Material:
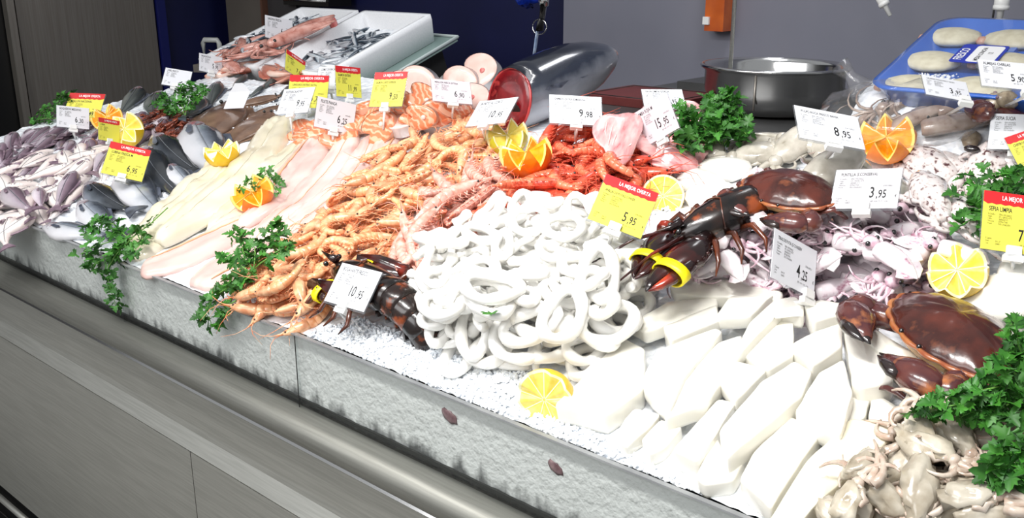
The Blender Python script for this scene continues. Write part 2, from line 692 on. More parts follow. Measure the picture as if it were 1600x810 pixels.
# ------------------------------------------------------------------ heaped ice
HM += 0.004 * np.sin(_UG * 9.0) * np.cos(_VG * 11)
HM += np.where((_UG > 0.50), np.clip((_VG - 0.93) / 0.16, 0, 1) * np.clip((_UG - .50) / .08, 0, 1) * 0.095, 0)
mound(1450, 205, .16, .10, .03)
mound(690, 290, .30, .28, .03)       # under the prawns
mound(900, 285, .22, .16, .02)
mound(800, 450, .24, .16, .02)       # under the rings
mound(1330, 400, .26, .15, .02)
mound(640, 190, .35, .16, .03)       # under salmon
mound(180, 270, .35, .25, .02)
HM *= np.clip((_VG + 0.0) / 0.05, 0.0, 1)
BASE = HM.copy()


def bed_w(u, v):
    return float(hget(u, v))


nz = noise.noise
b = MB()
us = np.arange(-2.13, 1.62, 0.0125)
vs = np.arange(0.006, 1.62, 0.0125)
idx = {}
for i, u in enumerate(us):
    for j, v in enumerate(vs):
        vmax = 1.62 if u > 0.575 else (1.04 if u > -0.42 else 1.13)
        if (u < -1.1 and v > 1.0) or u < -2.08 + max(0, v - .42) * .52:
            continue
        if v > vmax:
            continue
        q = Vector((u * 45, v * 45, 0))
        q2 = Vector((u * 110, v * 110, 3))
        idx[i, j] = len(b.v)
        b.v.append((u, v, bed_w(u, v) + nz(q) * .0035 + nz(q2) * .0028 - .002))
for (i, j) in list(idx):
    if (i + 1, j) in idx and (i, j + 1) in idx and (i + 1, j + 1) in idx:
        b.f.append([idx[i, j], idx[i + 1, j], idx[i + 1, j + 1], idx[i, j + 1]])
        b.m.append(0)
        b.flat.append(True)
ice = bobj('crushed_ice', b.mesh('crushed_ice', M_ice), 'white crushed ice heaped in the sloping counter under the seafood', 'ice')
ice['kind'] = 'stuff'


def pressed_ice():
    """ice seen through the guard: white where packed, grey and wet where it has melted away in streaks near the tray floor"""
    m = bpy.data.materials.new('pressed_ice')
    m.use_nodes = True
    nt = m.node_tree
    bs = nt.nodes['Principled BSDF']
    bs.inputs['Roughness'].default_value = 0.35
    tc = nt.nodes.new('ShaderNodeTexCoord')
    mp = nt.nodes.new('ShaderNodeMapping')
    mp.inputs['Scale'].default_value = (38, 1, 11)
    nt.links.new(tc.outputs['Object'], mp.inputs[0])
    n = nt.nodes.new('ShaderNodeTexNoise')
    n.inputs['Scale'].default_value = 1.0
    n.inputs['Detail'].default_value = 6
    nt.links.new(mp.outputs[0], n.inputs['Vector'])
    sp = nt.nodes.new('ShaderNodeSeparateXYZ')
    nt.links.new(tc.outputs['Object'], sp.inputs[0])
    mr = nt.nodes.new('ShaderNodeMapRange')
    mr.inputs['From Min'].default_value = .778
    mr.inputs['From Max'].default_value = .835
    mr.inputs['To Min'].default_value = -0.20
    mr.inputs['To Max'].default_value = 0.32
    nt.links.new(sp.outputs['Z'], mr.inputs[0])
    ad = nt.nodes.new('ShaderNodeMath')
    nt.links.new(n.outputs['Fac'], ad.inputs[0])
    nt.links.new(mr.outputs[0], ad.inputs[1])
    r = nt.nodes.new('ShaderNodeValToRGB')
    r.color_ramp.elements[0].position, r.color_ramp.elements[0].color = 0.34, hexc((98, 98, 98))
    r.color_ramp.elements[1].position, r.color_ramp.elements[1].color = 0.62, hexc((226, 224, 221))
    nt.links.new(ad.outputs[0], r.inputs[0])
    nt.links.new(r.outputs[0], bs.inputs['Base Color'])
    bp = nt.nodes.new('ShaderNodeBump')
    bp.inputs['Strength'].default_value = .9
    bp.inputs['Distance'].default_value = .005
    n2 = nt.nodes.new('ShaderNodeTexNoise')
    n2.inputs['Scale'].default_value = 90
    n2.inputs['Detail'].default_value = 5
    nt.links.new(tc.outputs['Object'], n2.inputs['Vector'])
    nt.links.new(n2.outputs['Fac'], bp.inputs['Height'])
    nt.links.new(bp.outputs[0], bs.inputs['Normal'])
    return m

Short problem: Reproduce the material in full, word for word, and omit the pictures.

Result of the task:
The Blender Python script for this scene continues. Write part 2, from line 692 on. More parts follow. Measure the picture as if it were 1600x810 pixels.
# ------------------------------------------------------------------ heaped ice
HM += 0.004 * np.sin(_UG * 9.0) * np.cos(_VG * 11)
HM += np.where((_UG > 0.50), np.clip((_VG - 0.93) / 0.16, 0, 1) * np.clip((_UG - .50) / .08, 0, 1) * 0.095, 0)
mound(1450, 205, .16, .10, .03)
mound(690, 290, .30, .28, .03)       # under the prawns
mound(900, 285, .22, .16, .02)
mound(800, 450, .24, .16, .02)       # under the rings
mound(1330, 400, .26, .15, .02)
mound(640, 190, .35, .16, .03)       # under salmon
mound(180, 270, .35, .25, .02)
HM *= np.clip((_VG + 0.0) / 0.05, 0.0, 1)
BASE = HM.copy()


def bed_w(u, v):
    return float(hget(u, v))


nz = noise.noise
b = MB()
us = np.arange(-2.13, 1.62, 0.0125)
vs = np.arange(0.006, 1.62, 0.0125)
idx = {}
for i, u in enumerate(us):
    for j, v in enumerate(vs):
        vmax = 1.62 if u > 0.575 else (1.04 if u > -0.42 else 1.13)
        if (u < -1.1 and v > 1.0) or u < -2.08 + max(0, v - .42) * .52:
            continue
        if v > vmax:
            continue
        q = Vector((u * 45, v * 45, 0))
        q2 = Vector((u * 110, v * 110, 3))
        idx[i, j] = len(b.v)
        b.v.append((u, v, bed_w(u, v) + nz(q) * .0035 + nz(q2) * .0028 - .002))
for (i, j) in list(idx):
    if (i + 1, j) in idx and (i, j + 1) in idx and (i + 1, j + 1) in idx:
        b.f.append([idx[i, j], idx[i + 1, j], idx[i + 1, j + 1], idx[i, j + 1]])
        b.m.append(0)
        b.flat.append(True)
ice = bobj('crushed_ice', b.mesh('crushed_ice', M_ice), 'white crushed ice heaped in the sloping counter under the seafood', 'ice')
ice['kind'] = 'stuff'


def pressed_ice():
    """ice seen through the guard: white where packed, grey and wet where it has melted away in streaks near the tray floor"""
    m = bpy.data.materials.new('pressed_ice')
    m.use_nodes = True
    nt = m.node_tree
    bs = nt.nodes['Principled BSDF']
    bs.inputs['Roughness'].default_value = 0.35
    tc = nt.nodes.new('ShaderNodeTexCoord')
    mp = nt.nodes.new('ShaderNodeMapping')
    mp.inputs['Scale'].default_value = (38, 1, 11)
    nt.links.new(tc.outputs['Object'], mp.inputs[0])
    n = nt.nodes.new('ShaderNodeTexNoise')
    n.inputs['Scale'].default_value = 1.0
    n.inputs['Detail'].default_value = 6
    nt.links.new(mp.outputs[0], n.inputs['Vector'])
    sp = nt.nodes.new('ShaderNodeSeparateXYZ')
    nt.links.new(tc.outputs['Object'], sp.inputs[0])
    mr = nt.nodes.new('ShaderNodeMapRange')
    mr.inputs['From Min'].default_value = .778
    mr.inputs['From Max'].default_value = .835
    mr.inputs['To Min'].default_value = -0.20
    mr.inputs['To Max'].default_value = 0.32
    nt.links.new(sp.outputs['Z'], mr.inputs[0])
    ad = nt.nodes.new('ShaderNodeMath')
    nt.links.new(n.outputs['Fac'], ad.inputs[0])
    nt.links.new(mr.outputs[0], ad.inputs[1])
    r = nt.nodes.new('ShaderNodeValToRGB')
    r.color_ramp.elements[0].position, r.color_ramp.elements[0].color = 0.34, hexc((98, 98, 98))
    r.color_ramp.elements[1].position, r.color_ramp.elements[1].color = 0.62, hexc((226, 224, 221))
    nt.links.new(ad.outputs[0], r.inputs[0])
    nt.links.new(r.outputs[0], bs.inputs['Base Color'])
    bp = nt.nodes.new('ShaderNodeBump')
    bp.inputs['Strength'].default_value = .9
    bp.inputs['Distance'].default_value = .005
    n2 = nt.nodes.new('ShaderNodeTexNoise')
    n2.inputs['Scale'].default_value = 90
    n2.inputs['Detail'].default_value = 5
    nt.links.new(tc.outputs['Object'], n2.inputs['Vector'])
    nt.links.new(n2.outputs['Fac'], bp.inputs['Height'])
    nt.links.new(bp.outputs[0], bs.inputs['Normal'])
    return m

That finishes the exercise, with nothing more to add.